The peak of my U2 fandom came in the spring of 1997, when I bought tickets for an early stop on the PopMart Tour. In a few short months, I collected every U2 song I could get my hands on – including the live albums, the Passengers experiment, and all of the available B-sides (even one that I could only get on vinyl). My favorite was a short track from “The Fly” single called “Alex Descends into Hell for a Bottle of Milk Korova 1” – it was dark and gritty and restless in a way that U2 songs rarely are. The “classic” U2 sound – heard most obviously on The Unforgettable Fire, The Joshua Tree and All That You Can’t Leave Behind – is about transcendence. This “other” U2 sound – which underlies Achtung Baby, Zooropa, and Pop – is more primal. You can hear it particularly on “The Fly,” “Dirty Day,” and “Last Night on Earth.”

On the band’s best songs, these two sounds and the ideas they convey go hand-in-hand. U2 sings about divisive earthly politics as well as transcendent “oneness.” At the concert in Vegas, it was hard not to feel like we were all part of one big, crazy family. The girl sitting next to us exclaimed loudly that we were “neighbors forever because we were U2 neighbors.” Of course, she was falling-down drunk. Bono was much more convincing, leading a rousing karaoke crowd through “Magnificent”: “Only love can leave such a mark.” If we don’t remember the people sitting next to us in ten or twenty years, we will certainly remember the night and the sound of the music under the desert sky. It’s no exaggeration to say that concerts like this can be a borderline religious experience – the production values (on par with PopMart) as well as the music are awe-inspiring.

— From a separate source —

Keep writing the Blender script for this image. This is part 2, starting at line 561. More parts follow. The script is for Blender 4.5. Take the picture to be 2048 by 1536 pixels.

I suspect that most of the audience members had very strong emotional reactions when the band played the three hit singles from The Joshua Tree: “Where the Streets Have No Name,” “I Still Haven’t Found What I’m Looking For,” and “With or Without You.” I remembered having listened to those songs as I drove through breathtaking Joshua Tree National Park for the first time. I was equally moved by the performances of “The Unforgettable Fire” and “MLK,” which I had never heard live. “Ultra Violet,” one of the later songs from Achtung Baby, was another great surprise. For me, however, the highlights were a supercharged rendition of “Until the End of the World” and a show-stopping, primal remix of “I’ll Go Crazy If I Don’t Go Crazy Tonight.” That latter was one of the nine songs that U2 performed from their current album.



While I hadn’t spent very much time with the album before going to Vegas, I must admit that most of the new songs sounded just as familiar and just as exciting as the ones I’ve been listening to for the past twenty years. The words, too, are right on the money. This transcendence is hard-won:

We are people born of sound.
The songs are in our eyes.
Gonna wear them like a crown.
Walk out into a sunburst street.
Sing your heart out, sing my heart out.
I found grace inside a sound.
I found grace – it's all that I found.